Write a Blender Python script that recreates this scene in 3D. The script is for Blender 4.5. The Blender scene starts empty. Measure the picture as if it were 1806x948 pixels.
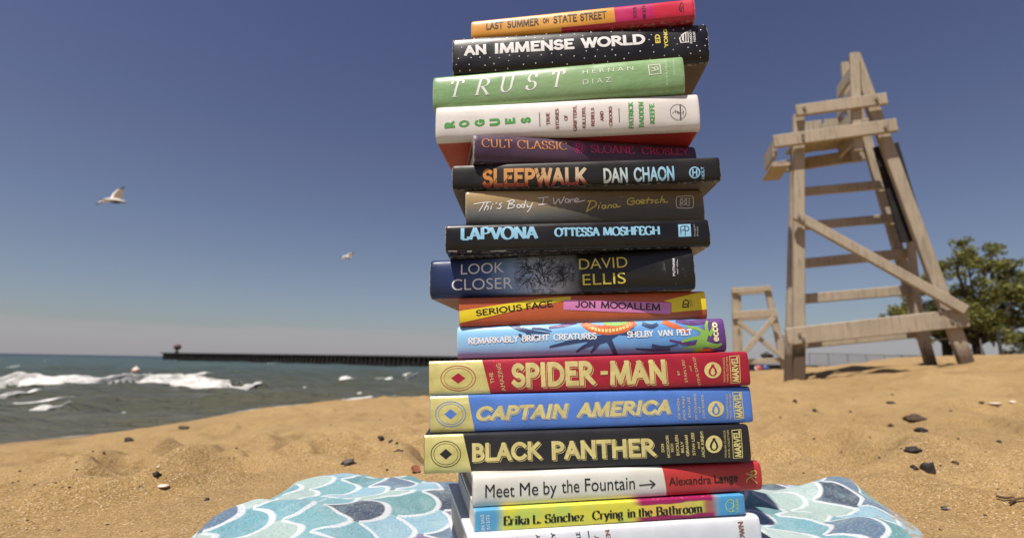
import bpy, bmesh, math, random
import numpy as np
from mathutils import Vector, Matrix

R = math.radians
scene = bpy.context.scene
COL = scene.collection
random.seed(7)
rng = np.random.default_rng(11)

# ------------------------------------------------------------------ camera
FPX, PW, PH = 900.0, 1806.0, 948.0          # focal length in photo pixels, photo size
HC = 0.75                                    # eye height above the lake
PITCH = math.atan((639 - 474) / FPX)
ROLL = R(1.06)
_fw = np.array([0, math.cos(PITCH), math.sin(PITCH)])
_up0 = np.array([0, -math.sin(PITCH), math.cos(PITCH)])
_rt0 = np.array([1.0, 0, 0])
_rt = _rt0 * math.cos(ROLL) + _up0 * math.sin(ROLL)
_up = -_rt0 * math.sin(ROLL) + _up0 * math.cos(ROLL)
EYE = np.array([0, 0, HC])

cam_data = bpy.data.cameras.new('camera')
cam_data.sensor_width = 36.0
cam_data.lens = 36.0 * FPX / PW
cam_data.clip_start = 0.02
cam_data.clip_end = 9000
cam_data.dof.use_dof = True
cam_data.dof.focus_distance = 0.45
cam_data.dof.aperture_fstop = 6.5
cam = bpy.data.objects.new('camera', cam_data)
COL.objects.link(cam)
M = Matrix(((_rt[0], _up[0], -_fw[0], 0), (_rt[1], _up[1], -_fw[1], 0), (_rt[2], _up[2], -_fw[2], HC), (0, 0, 0, 1)))
cam.matrix_world = M
scene.camera = cam

# ------------------------------------------------------------------ world, sun, exposure
SUN = Vector((-0.24, -0.34, 0.91)).normalized()
world = bpy.data.worlds.new('World')
scene.world = world
world.use_nodes = True
wn, wl = world.node_tree.nodes, world.node_tree.links
wn.clear()
w_out = wn.new('ShaderNodeOutputWorld')
w_bg = wn.new('ShaderNodeBackground')
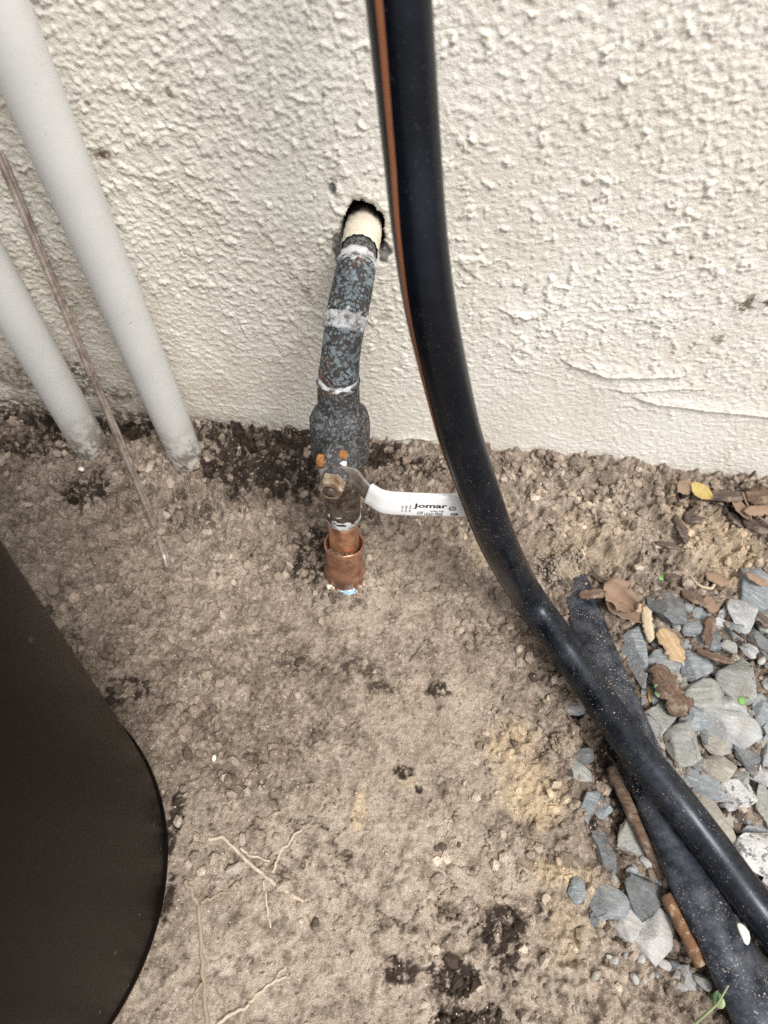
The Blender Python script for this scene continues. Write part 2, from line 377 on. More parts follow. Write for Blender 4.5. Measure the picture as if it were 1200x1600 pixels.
# ---- stones
def stonemat(name, a, b, vein, veinamt, spk=None):
    t = NT(name); off = t.n('ShaderNodeVectorMath', operation='ADD')
    r = t.objrand(); cx = t.n('ShaderNodeCombineXYZ'); t.l(r, cx.inputs[0]); t.l(r, cx.inputs[2])
    t.l(t.tc.outputs['Object'], off.inputs[0]); t.l(cx.outputs[0], off.inputs[1]); V = off.outputs[0]
    n = t.noise(70, 6, 0.65, 0.4, V); c = t.mix(t.step(n, 0.32, 0.68), a, b)
    mp = t.n('ShaderNodeMapping'); mp.inputs['Scale'].default_value = (0.25, 1.3, 1.0); mp.inputs['Rotation'].default_value = (0.2, 0.4, 0.5); t.l(V, mp.inputs[0])
    ns = t.noise(300, 5, 0.75, 0.5, mp.outputs[0]); c = t.mix(t.math('MULTIPLY', t.step(ns, 0.50, 0.66), veinamt), c, vein)
    c = t.mix(t.math('MULTIPLY', t.step(t.noise(420, 4, 0.7, 0, V), 0.56, 0.68), 0.55), c, tuple(x*0.45 for x in a))
    if spk: c = t.mix(t.step(t.noise(170, 5, 0.7, 0, V), 0.53, 0.58), c, spk)
    du = t.math('MULTIPLY', t.step(t.noise(55, 5, 0.7, 0, V), 0.55, 0.66), 0.55); c = t.mix(du, c, (0.33, 0.285, 0.235))
    h = t.math('ADD', n, ns); t.bump(h, 0.7, 0.0025); return t.out(c, 0.85, 0, 0.3)
SM = {'b': stonemat('blue_grey_stone', (0.158, 0.178, 0.193), (0.265, 0.288, 0.303), (0.46, 0.475, 0.48), 0.65),
      'd': stonemat('dark_grey_stone', (0.085, 0.09, 0.095), (0.17, 0.175, 0.18), (0.32, 0.33, 0.33), 0.4),
      'g': stonemat('grey_green_stone', (0.215, 0.222, 0.21), (0.325, 0.33, 0.31), (0.46, 0.46, 0.44), 0.6),
      'w': stonemat('pale_stone', (0.30, 0.308, 0.312), (0.44, 0.445, 0.445), (0.56, 0.565, 0.57), 0.6),
      's': stonemat('speckled_stone', (0.44, 0.44, 0.43), (0.58, 0.58, 0.57), (0.6, 0.6, 0.6), 0.3, (0.15, 0.16, 0.165)),
      't': stonemat('tan_stone', (0.27, 0.25, 0.215), (0.37, 0.345, 0.30), (0.46, 0.445, 0.41), 0.5),
      'p': stonemat('concrete_lump', (0.36, 0.355, 0.34), (0.45, 0.445, 0.43), (0.58, 0.57, 0.55), 0.3)}

# ================================================================== SETTING
# ---- ground
STEP = 0.00105
gx = lines(-0.46, 0.40, STEP, 45); gy = lines(-0.56, 0.02, STEP, 45)
GX, GY = np.meshgrid(gx, gy)
fade = sstep(0.9, 0.55, np.maximum(np.abs(GX), np.abs(GY+0.25)))
def blobs(X, Y, L, warp, zero=0.0):
    """sum of soft warped ellipses given in picture pixels on the ground"""
    r = np.zeros_like(X)
    for (px, py, rx, ry, s) in L:
        c = atz(px, py, 0.0); k = mpp(c); a = rx*k; b = ry*k*1.15
        d = np.hypot((X-c[0])/a, (Y-c[1])/b)+warp
        r = np.maximum(r, s*sstep(1.25, 0.45, d))
    return r
near = (np.abs(GX) < 0.7) & (GY > -0.8) & (GY < 0.2)
wp = 0.55*fbm(GX*38, GY*38, 5, 4, 0.6)
bound = 0.155+0.012*gnoise(GX*14, GY*14, 3)+0.02*sstep(-0.25, -0.5, GY)            # where the gravel begins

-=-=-

WHAT TO DO.
Repeat the records above exactly, from the first line through the line that contains "rng = np.random.default_rng(11)", and leave out the pictures.

RESPONSE.
Write a Blender Python script that recreates this scene in 3D. The script is for Blender 4.5. The Blender scene starts empty. Measure the picture as if it were 1806x948 pixels.
import bpy, bmesh, math, random
import numpy as np
from mathutils import Vector, Matrix

R = math.radians
scene = bpy.context.scene
COL = scene.collection
random.seed(7)
rng = np.random.default_rng(11)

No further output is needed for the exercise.